Whatever strategy (or mix of strategies) you adopt, just make sure that you write consistently. You’ll be amazed at what you can do.

The Benefits of Having Several Projects At Once

Everyone has their own writing process. Some people write for hours at a stretch, some right in bursts. Some enter into a sort of fugue state, where all they can think about is the work at hand. Others flit from writing project to writing project. I’ve always been of the belief that there’s no one method that works for everyone, and that you have to really just find the one that works best for you and go with it, rather than try to fit yourself into some predetermined mold that might not work for you (and that might actually keep you from getting your work done).

Personally, I (KC, that is), like having several projects going on at once. I know that this might sound a bit counterintuitive to some, and there are some drawbacks to it. For me, however, I find it difficult to stay too focused on a single project for too long. I suppose that some might say that that’s something I should have checked out, but I prefer to think that it gives me an opportunity to always stay energized, to not get bored with any one project because there’s always another one to be working on. (Incidentally, I tend to follow the same practice with books. I’m often reading several at once, as just a cursory glimpse at my Goodreads account will tell you).

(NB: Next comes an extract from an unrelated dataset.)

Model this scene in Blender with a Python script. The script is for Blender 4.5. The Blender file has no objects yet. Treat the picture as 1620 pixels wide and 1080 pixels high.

To use an agricultural metaphor that I once read about somewhere, it’s a bit like crop rotation. By switching between projects–often during the course of a couple of hours–I keep myself from getting tired of working on the same thing. In fact, it keeps me inspired, and it keeps me energized. If I find that I hit a creative road-block, then I know that I can just switch to something else until the block is cleared. So, for example, on any one day I might be working on: a piece (or pieces) of The Filliquian Chronicle, a short story in the same universe, a novelette that’s unrelated to all of that, as well as a blog post (or two). Let me tell you, it’s never dull around here.

Admittedly, however, this process does entail some rather notable drawbacks, foremost of which is the danger of being so scattered that I never finish anything. Indeed, once upon a time that was my greatest challenge as a writer, and my computers would be filled with discarded stories in which I’d lost interest as I moved onto something new. Part of that was a function of the fact that I was usually either in undergrad or working full-time, so really keeping focused on writing was really a challenge. It’s taken me quite a while to shake off those bad habits and to focus just as much on finishing at least one or two projects a month (it helps that I have Kellen to keep me on the straight and narrow, since he’s almost always waiting to get something from me).

Indeed, as I’ve matured as a writer, I’ve started to become more successful at seeing projects through to their conclusion. I suspect that some of this is due to the fact that I actually finished a dissertation. Just in case any of you aren’t familiar with what’s involved with writing one of those, it’s essentially writing a book-length scholarly discussion, which has to go through several rounds of revision before it’s ready to be defended. As a result, you’re very much encouraged to make steady and reliable progress (even though, it must be said, this usually works out better in theory than in practice). I can assure you, the feeling of accomplishment at completing a beast like that is enough to encourage you to see every project you start through to completion.

The key to this method of composition is, I think, building in a mechanism that keeps you accountable to someone other than yourself. When you’re simply writing in accordance with your own deadlines, it can be all too easy to start making excuses, to reassure yourself that you’re still on track, even if you don’t finish something. By having some external power, you can make sure that you meet important deadlines. I don’t know about all of you, but disappointing someone is always a great motivator for me to finish something.

So, while it might not for everyone, I find that having multiple projects going at once is a key part of my creativity. This might change at some point in the future but, as the old saying goes, if it ain’t broke, don’t fix it!